**Written instruction**: Write out all of the entries that follow, word for word, but skip the pictures.

Data shown start

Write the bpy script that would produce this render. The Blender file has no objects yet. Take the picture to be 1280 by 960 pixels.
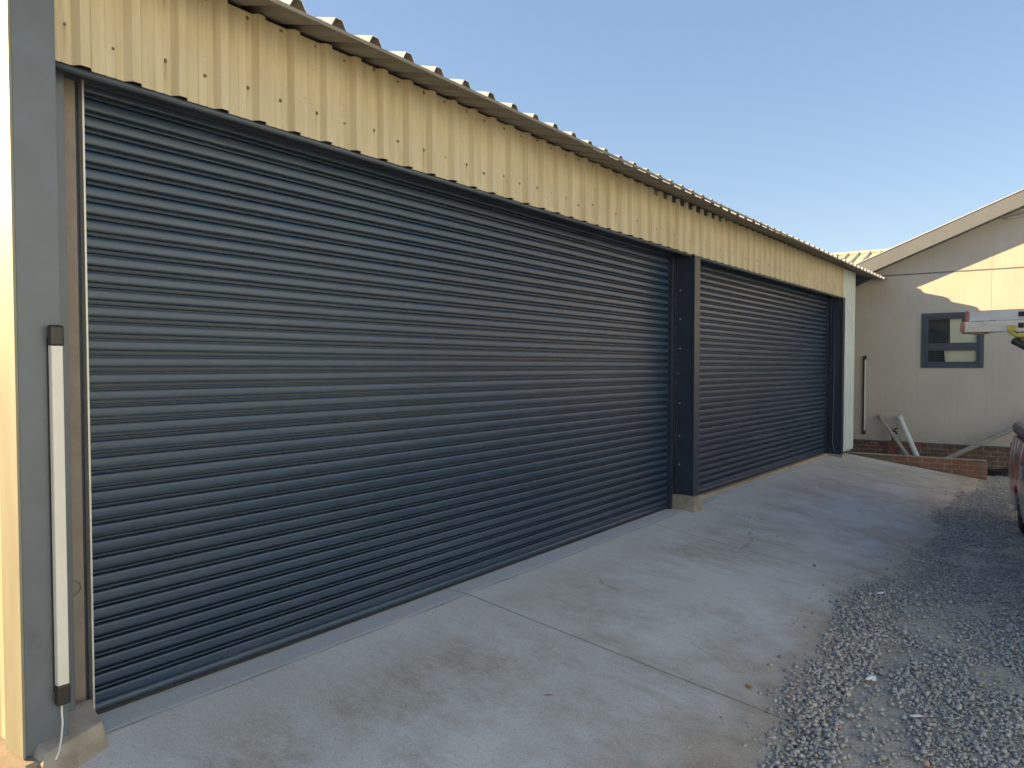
import bpy, bmesh, math, random
import numpy as np
from mathutils import Vector, Matrix, noise

random.seed(7)
rng = np.random.default_rng(11)
R = math.radians
S = bpy.context.scene
COL = S.collection

# ------------------------------------------------------------------ helpers
class MB:
    """collects geometry in world coordinates, links it as ONE mesh object"""
    def __init__(s): s.v = []; s.f = []; s.m = []; s.sm = []
    def add(s, vs, fs, mi=0, smooth=False):
        o = len(s.v); s.v += [tuple(p) for p in vs]
        for f in fs:
            s.f.append([i + o for i in f]); s.m.append(mi); s.sm.append(smooth)
    def box(s, x0, x1, y0, y1, z0, z1, mi=0, nx=1):
        xs = [x0 + (x1 - x0) * i / nx for i in range(nx + 1)]
        vs = []
        for x in xs: vs += [(x, y0, z0), (x, y1, z0), (x, y1, z1), (x, y0, z1)]
        fs = [(3, 2, 1, 0)]
        for i in range(nx):
            a = 4 * i
            for k in range(4):
                k2 = (k + 1) % 4
                fs.append((a + k, a + k2, a + 4 + k2, a + 4 + k))
        a = 4 * nx; fs.append((a, a + 1, a + 2, a + 3))
        s.add(vs, fs, mi)
        return s
    def prism(s, pts, axis, a, b, mi=0, smooth=False):
        """pts: closed 2D outline (u,v); axis 'x','y','z' is the extrusion axis"""
        def P(u, v, w):
            return {'x': (w, u, v), 'y': (u, w, v), 'z': (u, v, w)}[axis]
        n = len(pts)
        vs = [P(u, v, a) for u, v in pts] + [P(u, v, b) for u, v in pts]
        fs = [tuple(range(n))[::-1], tuple(range(n, 2 * n))]
        s.add(vs, fs, mi)
        s.add(vs, [(i, (i + 1) % n, n + (i + 1) % n, n + i) for i in range(n)], mi, smooth)
        return s
    def tube(s, p, r, seg=10, mi=0, cap=True, closed=False):
        p = [Vector(q) for q in p]; n = len(p); rings = []
        up = Vector((0, 0, 1))
        rr = r if isinstance(r, (list, tuple)) else [r] * n
        for i in range(n):
            if closed: d = p[(i + 1) % n] - p[i - 1]
            else: d = p[min(i + 1, n - 1)] - p[max(i - 1, 0)]
            d.normalize()
            a = d.cross(up)
            if a.length < 1e-3: a = d.cross(Vector((1, 0, 0)))
            a.normalize(); b = d.cross(a).normalized()
            rings.append([p[i] + (a * math.cos(2 * math.pi * k / seg) + b * math.sin(2 * math.pi * k / seg)) * rr[i] for k in range(seg)])
        vs = [q for ring in rings for q in ring]; fs = []
        for i in range(n if closed else n - 1):
            j = (i + 1) % n
            for k in range(seg):
                k2 = (k + 1) % seg
                fs.append((i * seg + k, i * seg + k2, j * seg + k2, j * seg + k))
        s.add(vs, fs, mi, True)
        if cap and not closed:
            s.add(rings[0], [tuple(range(seg))[::-1]], mi); s.add(rings[-1], [tuple(range(seg))], mi)
        return s
    def build(s, name, mats, parent=None, bend=False, bevel=0, loc=None):
        vs = s.v
        if bend: vs = [bendp(v) for v in vs]
        off = Vector((0, 0, 0))
        if parent is not None: off = ORIGIN.get(parent.name, Vector((0, 0, 0)))
        elif loc is not None: off = Vector(loc)
        me = bpy.data.meshes.new(name)
        me.from_pydata([(v[0] - off.x, v[1] - off.y, v[2] - off.z) for v in vs], [], s.f)
        if not isinstance(mats, (list, tuple)): mats = [mats]
        for m in mats: me.materials.append(m)
        me.polygons.foreach_set('material_index', s.m)
        me.polygons.foreach_set('use_smooth', s.sm)
        bm = bmesh.new(); bm.from_mesh(me)
        bmesh.ops.remove_doubles(bm, verts=bm.verts, dist=1e-5)
        bmesh.ops.recalc_face_normals(bm, faces=bm.faces)
        bm.to_mesh(me); bm.free()
        o = bpy.data.objects.new(name, me); COL.objects.link(o)
        if parent is not None: o.parent = parent
        else:
            o.location = off
            ORIGIN[o.name] = off.copy()
        if bevel:
            b = o.modifiers.new('bevel', 'BEVEL'); b.width = bevel; b.segments = 2; b.limit_method = 'ANGLE'; b.angle_limit = R(40)
        return o

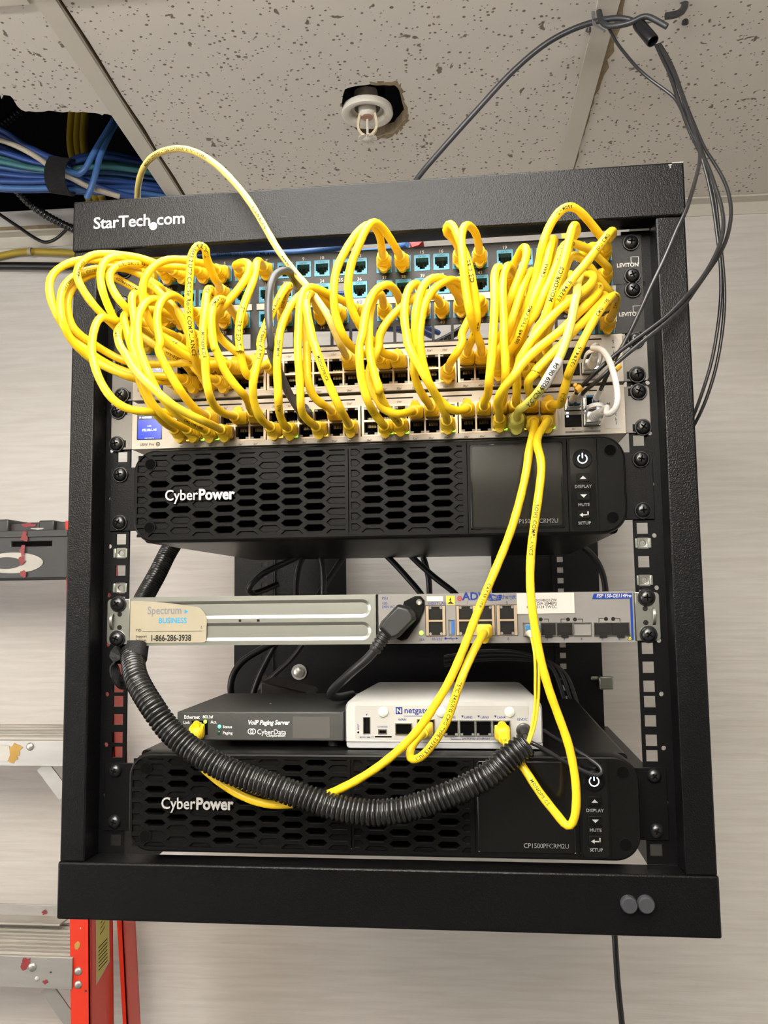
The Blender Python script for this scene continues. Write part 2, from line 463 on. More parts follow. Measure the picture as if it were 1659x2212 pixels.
def spline(pts, step=4.):        # centripetal Catmull-Rom through the points
    P = [Vector(p) for p in pts]; Q = [P[0]]
    for p in P[1:]:
        if (p - Q[-1]).length > .8: Q.append(p)
    P = [Q[0] * 2 - Q[1]] + Q + [Q[-1] * 2 - Q[-2]]; out = []
    for i in range(1, len(P) - 2):
        a, b, c, d = P[i - 1:i + 3]
        t0 = 0; t1 = t0 + (b - a).length ** .5; t2 = t1 + (c - b).length ** .5; t3 = t2 + (d - c).length ** .5
        n = max(2, int((c - b).length / step))
        for k in range(n):
            t = t1 + (t2 - t1) * k / n
            A1 = a * ((t1 - t) / (t1 - t0)) + b * ((t - t0) / (t1 - t0)); A2 = b * ((t2 - t) / (t2 - t1)) + c * ((t - t1) / (t2 - t1)); A3 = c * ((t3 - t) / (t3 - t2)) + d * ((t - t2) / (t3 - t2))
            B1 = A1 * ((t2 - t) / (t2 - t0)) + A2 * ((t - t0) / (t2 - t0)); B2 = A2 * ((t3 - t) / (t3 - t1)) + A3 * ((t - t1) / (t3 - t1))
            out.append(B1 * ((t2 - t) / (t2 - t1)) + B2 * ((t - t1) / (t2 - t1)))
    out.append(P[-2])
    for _ in range(2):           # relax the path a little so bends stay round
        out = [out[0]] + [(out[i - 1] + out[i] * 2 + out[i + 1]) / 4 for i in range(1, len(out) - 1)] + [out[-1]]
    return out
def rrect(x0, x1, z0, z1, r, n=5, corners=(1, 1, 1, 1)):   # rounded outline, counter-clockwise seen from -y: BL, BR, TR, TL
    out = []
    for (cx, cz, a0, on) in ((x0, z0, 180, corners[0]), (x1, z0, 270, corners[1]), (x1, z1, 0, corners[2]), (x0, z1, 90, corners[3])):
        if not on: out.append((cx, cz)); continue
        ox = cx + (r if cx == x0 else -r); oz = cz + (r if cz == z0 else -r)
        for k in range(n + 1):
            a = math.radians(a0 + 90 * k / n); out.append((ox + r * math.cos(a), oz + r * math.sin(a)))
    return out
# ================================================================== the room
CEIL = 870.
def wally(x): return 668 + .03 * x
XL, XR, YB = -1900., 1900., -3000.
FLZ = -ZB * 1000

b = MB().m('wall')
b.add([(XL, wally(XL), FLZ), (XR, wally(XR), FLZ), (XR, wally(XR), 916), (XL, wally(XL), 916),
       (XL, wally(XL) + 100, FLZ), (XR, wally(XR) + 100, FLZ), (XR, wally(XR) + 100, 916), (XL, wally(XL) + 100, 916)],
      [(0, 1, 2, 3), (7, 6, 5, 4), (3, 2, 6, 7), (0, 4, 5, 1), (0, 3, 7, 4), (1, 5, 6, 2)])
tag(b.build('wall_back', pos=(0, 668, FLZ)), kind='structure')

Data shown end

**Correct result**:
Write the bpy script that would produce this render. The Blender file has no objects yet. Take the picture to be 1280 by 960 pixels.
import bpy, bmesh, math, random
import numpy as np
from mathutils import Vector, Matrix, noise

random.seed(7)
rng = np.random.default_rng(11)
R = math.radians
S = bpy.context.scene
COL = S.collection

# ------------------------------------------------------------------ helpers
class MB:
    """collects geometry in world coordinates, links it as ONE mesh object"""
    def __init__(s): s.v = []; s.f = []; s.m = []; s.sm = []
    def add(s, vs, fs, mi=0, smooth=False):
        o = len(s.v); s.v += [tuple(p) for p in vs]
        for f in fs:
            s.f.append([i + o for i in f]); s.m.append(mi); s.sm.append(smooth)
    def box(s, x0, x1, y0, y1, z0, z1, mi=0, nx=1):
        xs = [x0 + (x1 - x0) * i / nx for i in range(nx + 1)]
        vs = []
        for x in xs: vs += [(x, y0, z0), (x, y1, z0), (x, y1, z1), (x, y0, z1)]
        fs = [(3, 2, 1, 0)]
        for i in range(nx):
            a = 4 * i
            for k in range(4):
                k2 = (k + 1) % 4
                fs.append((a + k, a + k2, a + 4 + k2, a + 4 + k))
        a = 4 * nx; fs.append((a, a + 1, a + 2, a + 3))
        s.add(vs, fs, mi)
        return s
    def prism(s, pts, axis, a, b, mi=0, smooth=False):
        """pts: closed 2D outline (u,v); axis 'x','y','z' is the extrusion axis"""
        def P(u, v, w):
            return {'x': (w, u, v), 'y': (u, w, v), 'z': (u, v, w)}[axis]
        n = len(pts)
        vs = [P(u, v, a) for u, v in pts] + [P(u, v, b) for u, v in pts]
        fs = [tuple(range(n))[::-1], tuple(range(n, 2 * n))]
        s.add(vs, fs, mi)
        s.add(vs, [(i, (i + 1) % n, n + (i + 1) % n, n + i) for i in range(n)], mi, smooth)
        return s
    def tube(s, p, r, seg=10, mi=0, cap=True, closed=False):
        p = [Vector(q) for q in p]; n = len(p); rings = []
        up = Vector((0, 0, 1))
        rr = r if isinstance(r, (list, tuple)) else [r] * n
        for i in range(n):
            if closed: d = p[(i + 1) % n] - p[i - 1]
            else: d = p[min(i + 1, n - 1)] - p[max(i - 1, 0)]
            d.normalize()
            a = d.cross(up)
            if a.length < 1e-3: a = d.cross(Vector((1, 0, 0)))
            a.normalize(); b = d.cross(a).normalized()
            rings.append([p[i] + (a * math.cos(2 * math.pi * k / seg) + b * math.sin(2 * math.pi * k / seg)) * rr[i] for k in range(seg)])
        vs = [q for ring in rings for q in ring]; fs = []
        for i in range(n if closed else n - 1):
            j = (i + 1) % n
            for k in range(seg):
                k2 = (k + 1) % seg
                fs.append((i * seg + k, i * seg + k2, j * seg + k2, j * seg + k))
        s.add(vs, fs, mi, True)
        if cap and not closed:
            s.add(rings[0], [tuple(range(seg))[::-1]], mi); s.add(rings[-1], [tuple(range(seg))], mi)
        return s
    def build(s, name, mats, parent=None, bend=False, bevel=0, loc=None):
        vs = s.v
        if bend: vs = [bendp(v) for v in vs]
        off = Vector((0, 0, 0))
        if parent is not None: off = ORIGIN.get(parent.name, Vector((0, 0, 0)))
        elif loc is not None: off = Vector(loc)
        me = bpy.data.meshes.new(name)
        me.from_pydata([(v[0] - off.x, v[1] - off.y, v[2] - off.z) for v in vs], [], s.f)
        if not isinstance(mats, (list, tuple)): mats = [mats]
        for m in mats: me.materials.append(m)
        me.polygons.foreach_set('material_index', s.m)
        me.polygons.foreach_set('use_smooth', s.sm)
        bm = bmesh.new(); bm.from_mesh(me)
        bmesh.ops.remove_doubles(bm, verts=bm.verts, dist=1e-5)
        bmesh.ops.recalc_face_normals(bm, faces=bm.faces)
        bm.to_mesh(me); bm.free()
        o = bpy.data.objects.new(name, me); COL.objects.link(o)
        if parent is not None: o.parent = parent
        else:
            o.location = off
            ORIGIN[o.name] = off.copy()
        if bevel:
            b = o.modifiers.new('bevel', 'BEVEL'); b.width = bevel; b.segments = 2; b.limit_method = 'ANGLE'; b.angle_limit = R(40)
        return o

The Blender Python script for this scene continues. Write part 2, from line 463 on. More parts follow. Measure the picture as if it were 1659x2212 pixels.
def spline(pts, step=4.):        # centripetal Catmull-Rom through the points
    P = [Vector(p) for p in pts]; Q = [P[0]]
    for p in P[1:]:
        if (p - Q[-1]).length > .8: Q.append(p)
    P = [Q[0] * 2 - Q[1]] + Q + [Q[-1] * 2 - Q[-2]]; out = []
    for i in range(1, len(P) - 2):
        a, b, c, d = P[i - 1:i + 3]
        t0 = 0; t1 = t0 + (b - a).length ** .5; t2 = t1 + (c - b).length ** .5; t3 = t2 + (d - c).length ** .5
        n = max(2, int((c - b).length / step))
        for k in range(n):
            t = t1 + (t2 - t1) * k / n
            A1 = a * ((t1 - t) / (t1 - t0)) + b * ((t - t0) / (t1 - t0)); A2 = b * ((t2 - t) / (t2 - t1)) + c * ((t - t1) / (t2 - t1)); A3 = c * ((t3 - t) / (t3 - t2)) + d * ((t - t2) / (t3 - t2))
            B1 = A1 * ((t2 - t) / (t2 - t0)) + A2 * ((t - t0) / (t2 - t0)); B2 = A2 * ((t3 - t) / (t3 - t1)) + A3 * ((t - t1) / (t3 - t1))
            out.append(B1 * ((t2 - t) / (t2 - t1)) + B2 * ((t - t1) / (t2 - t1)))
    out.append(P[-2])
    for _ in range(2):           # relax the path a little so bends stay round
        out = [out[0]] + [(out[i - 1] + out[i] * 2 + out[i + 1]) / 4 for i in range(1, len(out) - 1)] + [out[-1]]
    return out
def rrect(x0, x1, z0, z1, r, n=5, corners=(1, 1, 1, 1)):   # rounded outline, counter-clockwise seen from -y: BL, BR, TR, TL
    out = []
    for (cx, cz, a0, on) in ((x0, z0, 180, corners[0]), (x1, z0, 270, corners[1]), (x1, z1, 0, corners[2]), (x0, z1, 90, corners[3])):
        if not on: out.append((cx, cz)); continue
        ox = cx + (r if cx == x0 else -r); oz = cz + (r if cz == z0 else -r)
        for k in range(n + 1):
            a = math.radians(a0 + 90 * k / n); out.append((ox + r * math.cos(a), oz + r * math.sin(a)))
    return out
# ================================================================== the room
CEIL = 870.
def wally(x): return 668 + .03 * x
XL, XR, YB = -1900., 1900., -3000.
FLZ = -ZB * 1000

b = MB().m('wall')
b.add([(XL, wally(XL), FLZ), (XR, wally(XR), FLZ), (XR, wally(XR), 916), (XL, wally(XL), 916),
       (XL, wally(XL) + 100, FLZ), (XR, wally(XR) + 100, FLZ), (XR, wally(XR) + 100, 916), (XL, wally(XL) + 100, 916)],
      [(0, 1, 2, 3), (7, 6, 5, 4), (3, 2, 6, 7), (0, 4, 5, 1), (0, 3, 7, 4), (1, 5, 6, 2)])
tag(b.build('wall_back', pos=(0, 668, FLZ)), kind='structure')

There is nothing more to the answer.